An Eye for AI - Insights into the Governance of Artificial Intelligence and Vision for Future Research (2022)
(Deepika Chhillar & Ruth Aguilera)
In this 60th anniversary of Business and Society essay, we review existing management research on artificial intelligence (AI), particularly its governance, and offer a framework to examine how governance can support sustainable AI-adoption by businesses and society. The governance of AI-powered technologies is essential and yet complex because of AI’s significant impact, where AI is redefining the legal environment, changing industry practices, creating emerging organizational forms, and giving rise to new labor and leadership responsibilities. We discuss the AI challenges studied across various research themes, highlight AI governance's role in mitigating such challenges, and propose a governance framework for bridging the management literature with this emerging yet rapidly growing research topic. We conclude by offering suggestions for future empirical research and theory-building on the governance of AI. This review contributes to the literature by elucidating how businesses and their governance may harness AI’s power without creating or amplifying societal inequalities.
Working Papers

Organizational Culture and Wrongdoing - A view through the Glassdoor
(Deepika Chhillar, Geoffrey Love, Matthew Kraatz, & Donald Sull)

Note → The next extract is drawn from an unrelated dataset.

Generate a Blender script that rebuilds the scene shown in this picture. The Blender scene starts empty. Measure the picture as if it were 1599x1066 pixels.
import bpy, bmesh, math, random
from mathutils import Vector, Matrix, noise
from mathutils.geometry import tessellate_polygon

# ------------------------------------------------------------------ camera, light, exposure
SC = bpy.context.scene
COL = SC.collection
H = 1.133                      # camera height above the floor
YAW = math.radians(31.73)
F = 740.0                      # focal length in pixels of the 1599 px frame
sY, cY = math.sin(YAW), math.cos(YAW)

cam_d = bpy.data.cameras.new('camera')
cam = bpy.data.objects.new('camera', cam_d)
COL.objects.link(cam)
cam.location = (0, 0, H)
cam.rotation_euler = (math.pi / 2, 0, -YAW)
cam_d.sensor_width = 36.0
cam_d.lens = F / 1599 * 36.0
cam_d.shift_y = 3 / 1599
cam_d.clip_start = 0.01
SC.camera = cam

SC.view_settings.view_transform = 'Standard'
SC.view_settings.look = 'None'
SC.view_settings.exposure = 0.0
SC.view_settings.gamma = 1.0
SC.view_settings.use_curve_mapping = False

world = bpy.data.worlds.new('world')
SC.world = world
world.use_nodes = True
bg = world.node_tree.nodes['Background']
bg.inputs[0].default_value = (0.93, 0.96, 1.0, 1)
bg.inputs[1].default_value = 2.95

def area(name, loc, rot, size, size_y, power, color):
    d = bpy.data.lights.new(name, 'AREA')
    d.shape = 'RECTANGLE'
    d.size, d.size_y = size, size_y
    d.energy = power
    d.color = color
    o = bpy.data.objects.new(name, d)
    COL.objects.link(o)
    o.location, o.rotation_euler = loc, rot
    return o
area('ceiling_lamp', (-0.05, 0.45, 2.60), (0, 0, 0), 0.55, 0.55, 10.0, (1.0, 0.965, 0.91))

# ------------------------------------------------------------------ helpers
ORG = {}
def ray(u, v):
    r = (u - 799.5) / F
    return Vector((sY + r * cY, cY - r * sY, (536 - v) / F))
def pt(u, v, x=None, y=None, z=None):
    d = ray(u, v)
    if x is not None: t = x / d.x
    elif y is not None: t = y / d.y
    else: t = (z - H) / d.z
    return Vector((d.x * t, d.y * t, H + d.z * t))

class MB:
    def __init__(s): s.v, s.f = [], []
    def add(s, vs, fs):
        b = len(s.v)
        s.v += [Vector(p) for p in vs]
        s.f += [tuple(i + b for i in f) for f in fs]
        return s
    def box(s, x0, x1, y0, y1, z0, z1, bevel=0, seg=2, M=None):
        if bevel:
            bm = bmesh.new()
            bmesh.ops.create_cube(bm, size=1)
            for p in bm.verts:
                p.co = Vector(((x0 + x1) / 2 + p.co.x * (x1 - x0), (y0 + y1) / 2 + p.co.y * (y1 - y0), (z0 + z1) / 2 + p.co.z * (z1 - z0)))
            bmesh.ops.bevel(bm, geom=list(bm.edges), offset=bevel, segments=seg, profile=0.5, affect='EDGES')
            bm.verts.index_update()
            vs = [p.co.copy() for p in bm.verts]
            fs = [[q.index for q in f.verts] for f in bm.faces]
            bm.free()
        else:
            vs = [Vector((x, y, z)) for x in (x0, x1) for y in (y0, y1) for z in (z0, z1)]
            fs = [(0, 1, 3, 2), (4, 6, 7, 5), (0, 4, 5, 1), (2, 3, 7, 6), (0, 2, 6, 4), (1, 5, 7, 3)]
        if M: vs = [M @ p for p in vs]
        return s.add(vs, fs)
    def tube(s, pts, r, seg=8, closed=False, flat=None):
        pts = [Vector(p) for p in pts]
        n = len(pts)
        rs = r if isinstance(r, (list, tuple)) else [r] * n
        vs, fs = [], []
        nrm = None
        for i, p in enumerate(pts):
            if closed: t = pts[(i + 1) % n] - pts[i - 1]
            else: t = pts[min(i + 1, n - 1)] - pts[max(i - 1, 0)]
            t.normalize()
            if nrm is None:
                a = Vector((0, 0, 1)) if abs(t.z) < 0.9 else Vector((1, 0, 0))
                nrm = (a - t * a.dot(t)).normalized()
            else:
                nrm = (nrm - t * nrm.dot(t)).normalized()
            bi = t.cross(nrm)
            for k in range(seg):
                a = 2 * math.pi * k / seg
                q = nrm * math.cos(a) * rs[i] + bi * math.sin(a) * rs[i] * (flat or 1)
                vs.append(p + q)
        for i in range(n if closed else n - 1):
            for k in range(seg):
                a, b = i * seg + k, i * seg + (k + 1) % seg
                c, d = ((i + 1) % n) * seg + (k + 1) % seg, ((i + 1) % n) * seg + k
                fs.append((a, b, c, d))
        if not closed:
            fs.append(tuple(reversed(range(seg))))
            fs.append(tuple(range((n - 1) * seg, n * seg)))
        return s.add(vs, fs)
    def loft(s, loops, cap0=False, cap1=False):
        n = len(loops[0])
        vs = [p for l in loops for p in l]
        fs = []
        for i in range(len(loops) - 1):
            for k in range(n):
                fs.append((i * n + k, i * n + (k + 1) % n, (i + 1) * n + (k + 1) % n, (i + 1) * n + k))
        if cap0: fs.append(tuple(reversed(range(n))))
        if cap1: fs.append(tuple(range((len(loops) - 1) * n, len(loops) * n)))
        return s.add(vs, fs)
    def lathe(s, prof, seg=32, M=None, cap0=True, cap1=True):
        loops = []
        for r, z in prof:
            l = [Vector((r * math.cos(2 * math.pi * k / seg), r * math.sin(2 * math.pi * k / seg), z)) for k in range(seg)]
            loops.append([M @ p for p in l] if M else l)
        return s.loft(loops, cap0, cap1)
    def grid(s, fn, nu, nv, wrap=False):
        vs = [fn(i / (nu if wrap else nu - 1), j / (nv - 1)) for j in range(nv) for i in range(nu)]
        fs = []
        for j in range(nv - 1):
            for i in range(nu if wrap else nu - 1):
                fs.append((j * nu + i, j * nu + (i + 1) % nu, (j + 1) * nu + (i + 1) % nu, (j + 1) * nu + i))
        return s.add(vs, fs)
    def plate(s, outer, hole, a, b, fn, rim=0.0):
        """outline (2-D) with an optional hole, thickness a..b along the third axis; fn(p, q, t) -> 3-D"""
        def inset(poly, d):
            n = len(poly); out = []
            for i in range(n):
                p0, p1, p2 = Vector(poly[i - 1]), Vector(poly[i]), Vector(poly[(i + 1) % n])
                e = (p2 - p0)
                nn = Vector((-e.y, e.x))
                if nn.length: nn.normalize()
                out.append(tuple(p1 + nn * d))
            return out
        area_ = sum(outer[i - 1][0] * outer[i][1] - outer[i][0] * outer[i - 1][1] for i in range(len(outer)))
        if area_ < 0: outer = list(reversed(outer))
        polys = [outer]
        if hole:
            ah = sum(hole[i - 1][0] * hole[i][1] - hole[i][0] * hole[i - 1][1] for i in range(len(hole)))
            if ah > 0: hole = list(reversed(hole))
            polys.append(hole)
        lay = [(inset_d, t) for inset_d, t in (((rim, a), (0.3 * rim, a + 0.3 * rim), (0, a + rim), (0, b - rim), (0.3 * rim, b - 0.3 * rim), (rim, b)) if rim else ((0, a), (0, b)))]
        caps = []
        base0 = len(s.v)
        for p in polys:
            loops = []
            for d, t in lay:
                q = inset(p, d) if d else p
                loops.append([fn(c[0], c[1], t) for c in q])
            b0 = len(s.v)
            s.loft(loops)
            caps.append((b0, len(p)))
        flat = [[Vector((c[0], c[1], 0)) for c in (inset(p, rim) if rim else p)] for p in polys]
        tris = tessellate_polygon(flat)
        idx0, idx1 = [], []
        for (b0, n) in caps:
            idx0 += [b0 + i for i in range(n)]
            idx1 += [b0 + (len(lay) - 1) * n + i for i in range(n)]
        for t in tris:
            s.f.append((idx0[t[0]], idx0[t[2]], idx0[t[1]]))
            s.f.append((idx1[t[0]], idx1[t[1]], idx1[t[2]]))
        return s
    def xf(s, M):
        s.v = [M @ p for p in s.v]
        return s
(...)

A substantial body of work links culture to wrongdoing. Most work implicitly assumes that culture leads to wrongdoing even though mechanisms and arguments point in both directions. In this large-scale study, we identify the cultural features of organizations that are most strongly associated with organizational wrongdoing. Organizational culture is conceptualized as values and norms, which include normative and normal elements of a firm’s environment. We measure culture via text-based measures using employee reviews posted on Glassdoor and wrongdoing using financial restatements and litigations among large public US-based firms. Our large sample study finds evidence that firms where employees perceive managerial actions inconsistent with the firm’s espoused values, high stress and workload, low creativity, and hostile organizational members, are more likely to engage in unethical behavior. We put forth possible implications for theory and suggest future research avenues. Our approach in this study offers promise for quantifying culture through language processing from rich textual data, deriving meaningful interpretations using methods of machine learning, and advancing our empirical and theoretical understanding of the interplay between organizational features and firm behavior.

Organizational Purpose and Social Performance - Do actions speak louder than words?
(Deepika Chhillar)
This paper examines how an organization’s declared and internalized ‘reason for existence’ (manifested as its mission or purpose) is related to its embodiment by internal members and overall organizational social performance. I argue that an organization’s purpose positions it along a continuum that represents the degree of alignment with the logic of social welfare. I test hypotheses related to these arguments using Glassdoor and ESG violations for S&P 500 firms over six years and find significant results that corroborate the hypotheses. Overall, this working paper aims to address the question of (whether and) how organizational purpose relates to organizational social performance.